Write Your Own Rules

“Pushing myself to try new things, breaking out of boxes, all of that stuff has an effect on my spirit. I feel youthful in a way that I don’t think I felt at 23, trying to conform to corporate culture, when that’s not who I really am. I have a big personality. I like to have fun, and I like to get sh*t done. Working around 21-year-olds for six years helped me throw out all these boxes, all those old models, and embrace who I am.”

 

Commit To Your Skincare

“My skincare regimen is pretty much the only constant in my crazy, ever-changing life on-the-go. I have been basically living on planes and doing a ton of hotel hopping lately for work—and that’s the quickest way for all my routines to get thrown off. But I refuse to allow busyness to keep me from caring for my skin. No matter where I am, my favorite daily indulgence is taking an extra ten seconds between my face wash and sunscreen to blend a few drops of Dior Capture Youth Glow serum into my moisturizer. I close my eyes and pat it into my face like I’m my own DIY facialist. Even if it’s the only time I stop in a day full of going, for those two seconds, I feel so spoiled! Then, of course, there’s the aesthetic perks. It instantly lights up my skin and helps my makeup go on more smoothly. Without it, my jet-lagged, dehydrated skin would look dull and dry.”

 

Know Age Is Truly a Number

“I’ve always surrounded myself with older people. When I was a young girl, I used to always hang out with my mom and her friends. Now that I’m 31, I find myself having a lot of younger friends and I’m realizing how much we actually have in common. Like Rowan Blanchard—even though I’m her mentor, or like her big sister, I learn a lot from her. She does put me up on things, she’ll send me new music. We just care about very similar things. I don’t know if that’s just a result of age or if that’s just our mind-set.”

 

dior elaine weltheroth

Ask Questions

“You just can’t take yourself too seriously to the point where you’re not willing to ask a question that might make you feel silly. That’s what kids do! They aren’t weighed down by self-consciousness: they have a question, they’ll ask it.

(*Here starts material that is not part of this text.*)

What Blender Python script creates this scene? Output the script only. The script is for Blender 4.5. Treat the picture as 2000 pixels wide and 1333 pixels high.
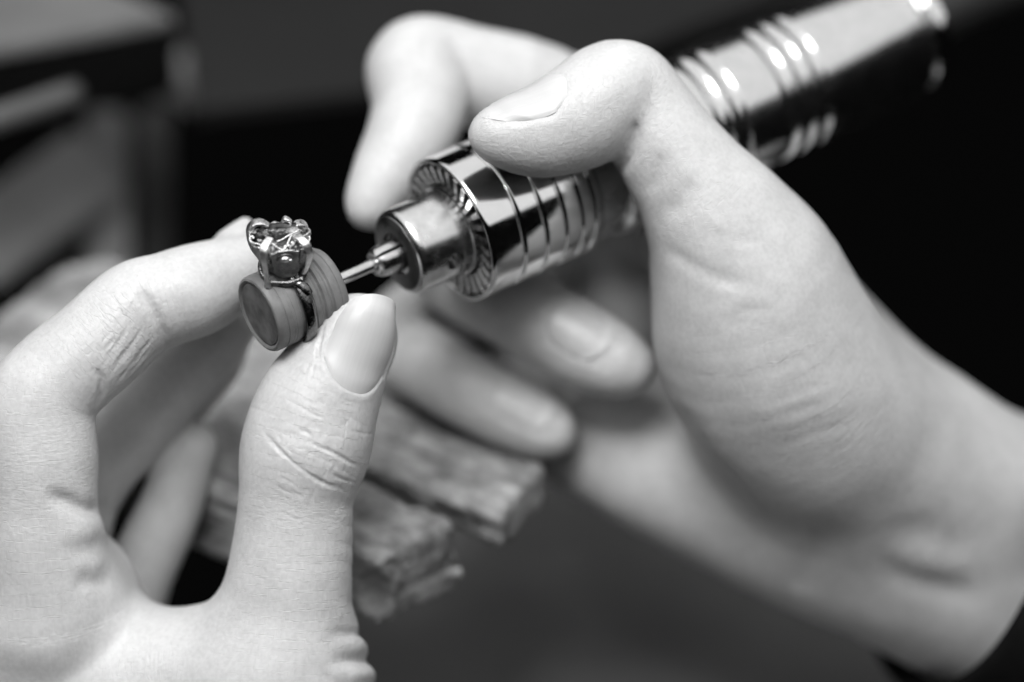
import bpy, math, random
import numpy as np
from mathutils import Matrix, Vector
random.seed(4); rng = np.random.default_rng(4)
for _o in list(bpy.data.objects): bpy.data.objects.remove(_o)
scene = bpy.context.scene
COL = scene.collection

# ------------------------------------------------------------------ camera
# working units: millimetres in a frame aligned with the lens (x right, y up, z towards the viewer);
# everything is then placed in the world in metres, z up, by W().
TH = math.radians(35.0)            # the lens looks 35 degrees down on the bench
FOC = 483.0                        # focus distance, mm
FWD = np.array([0, math.cos(TH), -math.sin(TH)]); UPV = np.array([0, math.sin(TH), math.cos(TH)]); RGT = np.array([1., 0, 0])
ORG = np.array([0, 0, 250.0]) - FOC * FWD
ROT = np.stack([RGT, UPV, -FWD])   # rows
UP = np.array([0, math.cos(TH), math.sin(TH)])   # world up in working units
def W(p):
    p = np.asarray(p, float)
    return (ORG + p @ ROT) * 0.001
def P(px, py, dz=0.0):
    d = FOC + dz
    return np.array([(px - 1000) * 1.8e-4 * d, (666.5 - py) * 1.8e-4 * d, -d])

cam = bpy.data.cameras.new('Camera'); camo = bpy.data.objects.new('Camera', cam); COL.objects.link(camo)
camo.location = W((0, 0, 0)); camo.rotation_euler = (math.pi / 2 - TH, 0, 0)
cam.lens = 100; cam.sensor_width = 36; cam.clip_start = 0.02; cam.clip_end = 50
cam.dof.use_dof = True; cam.dof.focus_distance = (FOC + 1.0) * 0.001; cam.dof.aperture_fstop = 4.4
cam.dof.aperture_blades = 0
scene.camera = camo

# ------------------------------------------------------------------ world and lamps
wd = bpy.data.worlds.new('World'); scene.world = wd; wd.use_nodes = True
bg = wd.node_tree.nodes['Background']; bg.inputs[0].default_value = (1, 1, 1, 1); bg.inputs[1].default_value = 0.002
def area(name, pos, target, sx, sy, power):
    l = bpy.data.lights.new(name, 'AREA'); l.shape = 'RECTANGLE'; l.size = sx; l.size_y = sy; l.energy = power
    o = bpy.data.objects.new(name, l); COL.objects.link(o)
    a = Vector(W(pos)); b = Vector(W(target)); o.location = a
    o.rotation_euler = (b - a).to_track_quat('-Z', 'Y').to_euler()
    return o
F0 = np.array([0, 0, -FOC])
BACK = np.array([0, math.sin(TH), -math.cos(TH)])     # horizontal, away from the viewer
area('ceiling_light', F0 + UP * 640 + RGT * 350 + BACK * 60, F0 + RGT * 350 + BACK * 60, 2.2, 1.7, 11.0)
area('bench_lamp', F0 + np.array([-90, 440, 550]), F0, 0.34, 0.34, 5.3)
scene.view_settings.view_transform = 'Standard'; scene.view_settings.look = 'None'
scene.view_settings.exposure = 0.0; scene.view_settings.gamma = 1.0
scene.cycles.use_denoising = True
scene.cycles.use_adaptive_sampling = True; scene.cycles.adaptive_threshold = 0.04; scene.cycles.adaptive_min_samples = 16
try: scene.cycles.denoiser = 'OPENIMAGEDENOISE'
except Exception: pass
scene.cycles.max_bounces = 6; scene.cycles.diffuse_bounces = 2; scene.cycles.caustics_reflective = False; scene.cycles.caustics_refractive = False
scene.cycles.sample_clamp_indirect = 6.0

# ------------------------------------------------------------------ helpers
def tag(o, label=None, cat=None, group=None, kind=None):
    if label: o['label'] = label
    if cat: o['category'] = cat
    if group: o['group'] = group
    if kind: o['kind'] = kind
    return o
def empty(name, pos, label, cat, group=None):
    o = bpy.data.objects.new(name, None); o.empty_display_size = 0.005; COL.objects.link(o); o.location = W(pos)
    return tag(o, label, cat, group)
def root_loc(o):
    l = np.zeros(3)
    while o is not None:
        l += np.array(o.location); o = o.parent
    return l
def mesh_obj(name, verts, faces, mat, parent=None, smooth=True, origin=None, polys=None):
    """verts in working mm"""
    w = W(verts)
    if parent is not None: off = root_loc(parent); loc = (0, 0, 0)
    else:
        off = W(origin) if origin is not None else np.array([w[:, 0].mean(), w[:, 1].mean(), w[:, 2].min()]); loc = off
    me = bpy.data.meshes.new(name)
    w = w - off
    if isinstance(faces, np.ndarray):
        n, k = faces.shape
        tot = np.full(n, k, dtype=np.int32); idx = faces.astype(np.int32).ravel()
        if polys:
            tot = np.concatenate([tot, np.array([len(p) for p in polys], np.int32)]); idx = np.concatenate([idx, np.concatenate([np.array(p, np.int32) for p in polys])])
        me.vertices.add(len(w)); me.vertices.foreach_set('co', w.astype(np.float32).ravel())
        me.loops.add(len(idx)); me.loops.foreach_set('vertex_index', idx)
        me.polygons.add(len(tot)); me.polygons.foreach_set('loop_start', np.concatenate([[0], np.cumsum(tot)[:-1]]).astype(np.int32))
        me.polygons.foreach_set('loop_total', tot)
        me.update(calc_edges=True); me.validate()
    else:
        me.from_pydata([tuple(v) for v in w], [], faces); me.update()
    if smooth: me.polygons.foreach_set('use_smooth', np.ones(len(me.polygons), bool))
    o = bpy.data.objects.new(name, me); COL.objects.link(o); me.materials.append(mat)
    if parent is not None: o.parent = parent
    o.location = loc
    return o
def unit(v): v = np.asarray(v, float); return v / np.linalg.norm(v)
def autosmooth(o, deg=40):
    me = o.data
    me.polygons.foreach_set('use_smooth', np.ones(len(me.polygons), bool))
    try: me.set_sharp_from_angle(angle=math.radians(deg))
    except Exception: pass

# ---- materials
def nodes(name):
    m = bpy.data.materials.new(name); m.use_nodes = True
    nt = m.node_tree; b = nt.nodes['Principled BSDF']
    return m, nt, b
def N(nt, t, **kw):
    n = nt.nodes.new(t)
    for k, v in kw.items():
        if k.startswith('i_'):
            key = k[2:]
            key = int(key) if key.isdigit() else key.replace('_', ' ')
            n.inputs[key].default_value = v
        else: setattr(n, k, v)
    return n
def L(nt, a, ao, b, bi): nt.links.new(a.outputs[ao], b.inputs[bi])
def mmcoords(nt):
    tc = N(nt, 'ShaderNodeTexCoord'); mp = N(nt, 'ShaderNodeMapping'); mp.inputs['Scale'].default_value = (1000, 1000, 1000)
    L(nt, tc, 'Object', mp, 'Vector'); return mp
def math_n(nt, op, a, b=None):
    n = N(nt, 'ShaderNodeMath', operation=op)
    for i, x in enumerate((a, b)):
        if x is None: continue
        if isinstance(x, (int, float)): n.inputs[i].default_value = x
        else: L(nt, x[0], x[1], n, i)
    return n
def ramp(nt, src, so, lo, hi, a, b):
    n = N(nt, 'ShaderNodeMapRange'); L(nt, src, so, n, 'Value')
    n.inputs['From Min'].default_value = lo; n.inputs['From Max'].default_value = hi
    n.inputs['To Min'].default_value = a; n.inputs['To Max'].default_value = b
    return n
def grey(nt, v, b, inp='Base Color'):
    c = N(nt, 'ShaderNodeCombineColor')
    for i in range(3): L(nt, v, 0, c, i)
    L(nt, c, 0, b, inp)

def metal(name, base, rough, var=0.1, rvar=0.08, scale=0.6, bump=0.0):
    m, nt, b = nodes(name); mp = mmcoords(nt)
    b.inputs['Metallic'].default_value = 1
    n = N(nt, 'ShaderNodeTexNoise', i_Scale=scale, i_Detail=5.0); L(nt, mp, 0, n, 'Vector')
    grey(nt, ramp(nt, n, 0, 0.3, 0.7, base * (1 - var), base * (1 + var)), b)
    r = ramp(nt, n, 0, 0.3, 0.7, max(0.02, rough - rvar), rough + rvar); L(nt, r, 0, b, 'Roughness')
    if bump:
        bp = N(nt, 'ShaderNodeBump', i_Strength=bump, i_Distance=0.0003); n2 = N(nt, 'ShaderNodeTexNoise', i_Scale=scale * 3, i_Detail=6.0)
        L(nt, mp, 0, n2, 'Vector'); L(nt, n2, 0, bp, 'Height'); L(nt, bp, 0, b, 'Normal')
    return m
def plain(name, base, rough, var=0.15, scale=0.2, spec=0.5, bump=0.0):
    m, nt, b = nodes(name); mp = mmcoords(nt)
    n = N(nt, 'ShaderNodeTexNoise', i_Scale=scale, i_Detail=6.0); L(nt, mp, 0, n, 'Vector')
    grey(nt, ramp(nt, n, 0, 0.3, 0.7, base * (1 - var), base * (1 + var)), b)
    b.inputs['Roughness'].default_value = rough; b.inputs['Specular IOR Level'].default_value = spec
    if bump:
        bp = N(nt, 'ShaderNodeBump', i_Strength=bump, i_Distance=0.0004); n2 = N(nt, 'ShaderNodeTexNoise', i_Scale=scale * 4, i_Detail=6.0)
        L(nt, mp, 0, n2, 'Vector'); L(nt, n2, 0, bp, 'Height'); L(nt, bp, 0, b, 'Normal')
    return m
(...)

“Being curious keeps you looking for opportunities to learn new things and expand your world. Young people are so interesting to talk to because they have this curiosity about the world. They want to understand it. They ask questions. They aren’t afraid to challenge the status quo.”

 

Listen to Your Mom

“My mom never obsessed over her age, she was never one to dread getting a year older. She always said, ‘Bring it on. This is better than the alternative, girl. If I’m trying to be here, I gotta move forward.’ My mom’s spirit is the most exuberant, brightest thing ever. I don’t even see wrinkles when I look at my mom. I want to be that fly old Black auntie one day—where I just walk into a room and light it up because I’m kind, because I’m comfortable in my skin. Who just doesn’t give a sh*t anymore and will wear all of the furs!”

 

Embrace What Makes You You

“I live there, at the place where I’m questioning everything. I can’t help it, but it’s something that I used to feel weird about. Now I recognize it’s a superpower to be transparent and to be super authentic, and to just own who you are and all of your quirks—and being unafraid to say the things that people in the room are too uncomfortable to say.”

 

Celebrate Every Milestone

“Turning 30 was triumphant. It was like, ‘I made it. Drop the mic on my 20s.’ You couldn’t pay me to go back and to live through some of those hard-earned lessons. But it was also a big year in my career. It felt like everything I had been working toward for this entire decade has been realized in [that] year.

“I was always the youngest person in the room or in a role. I was the youngest editor-in-chief in Condé [Nast] history. I’ve had experiences of being a young leader, feeling underestimated, and having to prove myself. I finally feel like age has caught up to me, and that’s partly why it was liberating to turn 30. I’ve earned my damn authority!”